Though Abbotsford is somewhat dependant on Greater Vancouver, it still has an economy of its own. It has a presence in lumber, aerospace and the film and TV industry as well. This town has also experienced a housing boom that may or may not be on its last legs now.

5. Halifax

  • Jobless rate: 5.7% 
  • Year-over-year job growth: 5.1% 
  • Ranking a year ago 26 

Halifax’s economy has benefited from shipbuilding contracts for the Canadian Navy. But in addition to this, it is also developing into a tech and startup hub. Entrepreneurs have been relocating from Hamilton to Halifax because of its affordable living costs, proximity to the beaches and lack of crazy traffic jams.

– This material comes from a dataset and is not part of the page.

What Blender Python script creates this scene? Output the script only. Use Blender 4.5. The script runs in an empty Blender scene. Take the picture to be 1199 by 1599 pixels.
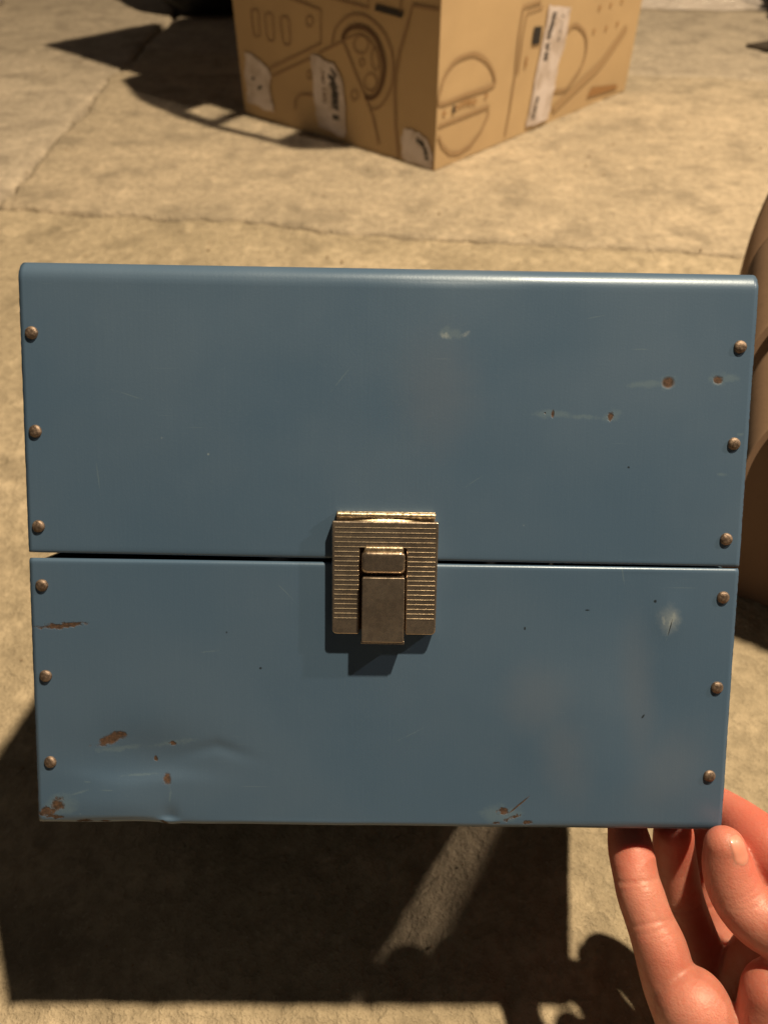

4. Kitchener-Waterloo, Ont.

  • Jobless rate: 5.1%
  • Year-over-year job growth: 4.8%
  • Ranking a year ago 16 

Kitchener-Waterloo has been one of Canada’s best cities for job seekers because it has persisted as one most important tech hubs for years. Also, in recent years, it has become a popular destination for people from Toronto who want to start-up businesses in a more affordable housing market.

3. Kelowna, B.C.

  • Jobless rate: 3.3%
  • Year-over-year job growth: 0.4%
  • Ranking a year ago 2

Like some other Ontario cities on our Canada’s best cities for job seekers list, the B.C. province has benefitted from the Vancouver booming economy. Kelowna’s economy has also experienced growth in the tech sector of 15 percent per year.

2. Saskatoon

  • Jobless rate: 5.6%
  • Year-over-year job growth: 5.4%
  • Ranking a year ago 22 

Lately, Saskatoon’s economy has been diminished by volatility in the oil and gas sector, but its manufacturing persevered nicely. That, combined with good and stable population growth, has added 5.4 percent new jobs in just the last year.

1. Guelph, Ont.

  • Jobless rate: 2.3%
  • Year-over-year job growth: 0.8%
  • Ranking a year ago 21

Guelph has had a very busy manufacturing sector in recent years, and an influx of new residents. Usually, those are Torontonians looking for more affordable housing. That has sent the city’s economy into overdrive, scoring a 2.3-per-cent unemployment rate, the lowest in the country!

Toronto skyline on a stormy day
What these statistics don’t tell us exactly is what the future holds for these type of jobs that are on the market.

We see that Canada’s best cities for job seekers have had a rise of uncertain work, even among professionals, but employers have been transforming them into regular jobs as well. So, benefit from this convergence now and happy job-hunting in Canada!